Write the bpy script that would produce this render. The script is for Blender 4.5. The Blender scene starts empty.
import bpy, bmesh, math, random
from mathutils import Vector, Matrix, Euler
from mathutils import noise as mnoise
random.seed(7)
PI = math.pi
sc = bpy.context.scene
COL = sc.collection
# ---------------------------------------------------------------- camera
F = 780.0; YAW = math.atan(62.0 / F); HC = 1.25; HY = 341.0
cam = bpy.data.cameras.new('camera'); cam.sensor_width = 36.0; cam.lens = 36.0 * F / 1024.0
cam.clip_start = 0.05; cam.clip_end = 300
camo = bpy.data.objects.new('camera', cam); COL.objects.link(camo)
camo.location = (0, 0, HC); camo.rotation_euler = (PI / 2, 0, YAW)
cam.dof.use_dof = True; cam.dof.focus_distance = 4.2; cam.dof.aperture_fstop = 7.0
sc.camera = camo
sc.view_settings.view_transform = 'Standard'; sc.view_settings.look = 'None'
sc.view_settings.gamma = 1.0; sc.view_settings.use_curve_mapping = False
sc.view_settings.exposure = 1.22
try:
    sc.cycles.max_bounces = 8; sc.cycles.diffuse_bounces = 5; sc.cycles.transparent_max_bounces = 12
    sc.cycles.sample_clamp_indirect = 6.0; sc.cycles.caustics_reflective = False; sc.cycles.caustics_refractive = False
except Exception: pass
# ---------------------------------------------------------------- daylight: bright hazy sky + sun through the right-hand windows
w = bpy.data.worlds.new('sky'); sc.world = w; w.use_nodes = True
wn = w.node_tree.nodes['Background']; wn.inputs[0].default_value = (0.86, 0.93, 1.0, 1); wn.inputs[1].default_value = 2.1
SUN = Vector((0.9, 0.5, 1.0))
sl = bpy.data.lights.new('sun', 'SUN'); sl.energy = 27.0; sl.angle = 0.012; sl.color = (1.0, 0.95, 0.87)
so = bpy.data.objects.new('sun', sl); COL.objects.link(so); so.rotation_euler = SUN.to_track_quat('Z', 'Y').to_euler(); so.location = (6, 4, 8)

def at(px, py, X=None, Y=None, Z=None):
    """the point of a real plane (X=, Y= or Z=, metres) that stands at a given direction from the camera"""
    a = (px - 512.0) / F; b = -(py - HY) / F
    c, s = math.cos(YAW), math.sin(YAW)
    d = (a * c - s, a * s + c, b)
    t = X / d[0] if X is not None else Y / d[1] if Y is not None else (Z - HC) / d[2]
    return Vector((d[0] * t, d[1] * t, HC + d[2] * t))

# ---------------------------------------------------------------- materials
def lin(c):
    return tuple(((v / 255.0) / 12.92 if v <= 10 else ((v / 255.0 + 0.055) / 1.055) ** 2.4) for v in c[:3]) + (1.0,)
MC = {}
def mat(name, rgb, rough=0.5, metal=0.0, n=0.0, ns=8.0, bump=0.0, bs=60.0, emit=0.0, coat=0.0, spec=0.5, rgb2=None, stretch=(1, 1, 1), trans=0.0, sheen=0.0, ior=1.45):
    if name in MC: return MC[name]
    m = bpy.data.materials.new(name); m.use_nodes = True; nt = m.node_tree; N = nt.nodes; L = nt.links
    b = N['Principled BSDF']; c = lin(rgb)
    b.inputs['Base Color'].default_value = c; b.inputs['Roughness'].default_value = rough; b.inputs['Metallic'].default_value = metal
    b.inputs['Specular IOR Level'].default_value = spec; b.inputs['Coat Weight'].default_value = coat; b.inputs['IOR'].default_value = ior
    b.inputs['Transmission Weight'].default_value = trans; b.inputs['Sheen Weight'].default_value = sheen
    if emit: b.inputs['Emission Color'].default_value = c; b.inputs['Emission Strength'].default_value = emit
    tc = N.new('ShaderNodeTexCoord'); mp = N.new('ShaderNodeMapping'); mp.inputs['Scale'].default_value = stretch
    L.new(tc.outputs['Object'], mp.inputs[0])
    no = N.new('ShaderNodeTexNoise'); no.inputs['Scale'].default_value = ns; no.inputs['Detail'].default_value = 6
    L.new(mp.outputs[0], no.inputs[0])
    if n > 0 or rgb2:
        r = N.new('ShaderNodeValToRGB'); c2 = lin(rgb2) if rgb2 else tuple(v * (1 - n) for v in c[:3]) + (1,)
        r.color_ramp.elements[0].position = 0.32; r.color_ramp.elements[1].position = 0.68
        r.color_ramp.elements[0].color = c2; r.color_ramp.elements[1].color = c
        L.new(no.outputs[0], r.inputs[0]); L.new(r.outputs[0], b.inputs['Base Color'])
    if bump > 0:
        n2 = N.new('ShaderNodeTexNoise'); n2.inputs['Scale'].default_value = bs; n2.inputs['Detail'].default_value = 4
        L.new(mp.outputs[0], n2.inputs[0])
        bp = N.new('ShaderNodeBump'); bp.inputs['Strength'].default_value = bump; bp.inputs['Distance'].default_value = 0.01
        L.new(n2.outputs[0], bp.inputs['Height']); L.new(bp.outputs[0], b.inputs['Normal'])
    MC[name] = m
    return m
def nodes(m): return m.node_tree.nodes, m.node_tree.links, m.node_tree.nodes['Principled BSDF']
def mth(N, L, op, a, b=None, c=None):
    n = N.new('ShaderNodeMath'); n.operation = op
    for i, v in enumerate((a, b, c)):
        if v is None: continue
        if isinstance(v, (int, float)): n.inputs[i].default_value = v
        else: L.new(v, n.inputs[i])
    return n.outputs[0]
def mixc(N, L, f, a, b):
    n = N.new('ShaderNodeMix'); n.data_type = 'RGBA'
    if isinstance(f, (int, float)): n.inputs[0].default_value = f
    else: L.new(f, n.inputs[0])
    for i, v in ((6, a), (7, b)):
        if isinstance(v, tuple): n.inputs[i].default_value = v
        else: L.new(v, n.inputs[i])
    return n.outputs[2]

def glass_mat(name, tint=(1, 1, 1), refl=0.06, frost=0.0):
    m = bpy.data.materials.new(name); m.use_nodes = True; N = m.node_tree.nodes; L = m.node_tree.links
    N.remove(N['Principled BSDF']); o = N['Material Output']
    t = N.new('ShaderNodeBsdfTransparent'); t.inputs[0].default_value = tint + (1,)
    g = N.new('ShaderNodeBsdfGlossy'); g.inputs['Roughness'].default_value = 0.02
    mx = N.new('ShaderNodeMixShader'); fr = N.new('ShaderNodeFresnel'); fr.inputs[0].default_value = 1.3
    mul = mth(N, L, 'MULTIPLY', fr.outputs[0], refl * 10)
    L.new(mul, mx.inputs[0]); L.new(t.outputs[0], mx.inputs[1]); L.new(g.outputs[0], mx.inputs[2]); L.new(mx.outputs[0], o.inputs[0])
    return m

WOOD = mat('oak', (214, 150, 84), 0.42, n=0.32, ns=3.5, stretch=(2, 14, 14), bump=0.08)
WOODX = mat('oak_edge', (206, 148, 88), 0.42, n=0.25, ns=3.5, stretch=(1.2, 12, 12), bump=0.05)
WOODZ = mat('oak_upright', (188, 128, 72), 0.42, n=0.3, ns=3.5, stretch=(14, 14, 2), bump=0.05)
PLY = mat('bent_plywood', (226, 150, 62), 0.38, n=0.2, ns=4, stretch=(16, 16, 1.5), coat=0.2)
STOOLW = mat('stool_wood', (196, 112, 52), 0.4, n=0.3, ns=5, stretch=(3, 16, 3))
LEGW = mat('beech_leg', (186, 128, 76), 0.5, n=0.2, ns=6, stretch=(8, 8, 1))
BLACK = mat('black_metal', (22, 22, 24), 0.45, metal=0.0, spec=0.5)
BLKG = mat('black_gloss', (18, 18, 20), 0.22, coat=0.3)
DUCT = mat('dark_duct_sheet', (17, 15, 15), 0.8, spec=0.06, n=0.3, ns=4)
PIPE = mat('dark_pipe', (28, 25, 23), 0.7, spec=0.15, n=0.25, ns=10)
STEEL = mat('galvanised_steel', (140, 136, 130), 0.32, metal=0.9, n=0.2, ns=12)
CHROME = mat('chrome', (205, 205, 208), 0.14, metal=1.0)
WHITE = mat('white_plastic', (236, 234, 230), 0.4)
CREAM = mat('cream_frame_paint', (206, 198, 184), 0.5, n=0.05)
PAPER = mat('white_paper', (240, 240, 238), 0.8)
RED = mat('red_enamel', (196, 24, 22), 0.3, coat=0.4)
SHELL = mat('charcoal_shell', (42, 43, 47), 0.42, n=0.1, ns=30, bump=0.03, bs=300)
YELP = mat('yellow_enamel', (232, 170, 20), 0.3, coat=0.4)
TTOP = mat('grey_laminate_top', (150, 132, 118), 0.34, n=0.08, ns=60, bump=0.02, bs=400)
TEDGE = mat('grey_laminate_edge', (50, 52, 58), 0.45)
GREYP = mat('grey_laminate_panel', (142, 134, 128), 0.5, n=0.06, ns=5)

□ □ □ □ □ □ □

— THE EXERCISE —
Each line from the start of the listing above through the line containing "so = bpy.data.objects.new('sun', sl);" should be copied exactly, please, with no other lines added.

— EXERCISE RESULT —
Write the bpy script that would produce this render. The script is for Blender 4.5. The Blender scene starts empty.
import bpy, bmesh, math, random
from mathutils import Vector, Matrix, Euler
from mathutils import noise as mnoise
random.seed(7)
PI = math.pi
sc = bpy.context.scene
COL = sc.collection
# ---------------------------------------------------------------- camera
F = 780.0; YAW = math.atan(62.0 / F); HC = 1.25; HY = 341.0
cam = bpy.data.cameras.new('camera'); cam.sensor_width = 36.0; cam.lens = 36.0 * F / 1024.0
cam.clip_start = 0.05; cam.clip_end = 300
camo = bpy.data.objects.new('camera', cam); COL.objects.link(camo)
camo.location = (0, 0, HC); camo.rotation_euler = (PI / 2, 0, YAW)
cam.dof.use_dof = True; cam.dof.focus_distance = 4.2; cam.dof.aperture_fstop = 7.0
sc.camera = camo
sc.view_settings.view_transform = 'Standard'; sc.view_settings.look = 'None'
sc.view_settings.gamma = 1.0; sc.view_settings.use_curve_mapping = False
sc.view_settings.exposure = 1.22
try:
    sc.cycles.max_bounces = 8; sc.cycles.diffuse_bounces = 5; sc.cycles.transparent_max_bounces = 12
    sc.cycles.sample_clamp_indirect = 6.0; sc.cycles.caustics_reflective = False; sc.cycles.caustics_refractive = False
except Exception: pass
# ---------------------------------------------------------------- daylight: bright hazy sky + sun through the right-hand windows
w = bpy.data.worlds.new('sky'); sc.world = w; w.use_nodes = True
wn = w.node_tree.nodes['Background']; wn.inputs[0].default_value = (0.86, 0.93, 1.0, 1); wn.inputs[1].default_value = 2.1
SUN = Vector((0.9, 0.5, 1.0))
sl = bpy.data.lights.new('sun', 'SUN'); sl.energy = 27.0; sl.angle = 0.012; sl.color = (1.0, 0.95, 0.87)
so = bpy.data.objects.new('sun', sl); COL.objects.link(so); so.rotation_euler = SUN.to_track_quat('Z', 'Y').to_euler(); so.location = (6, 4, 8)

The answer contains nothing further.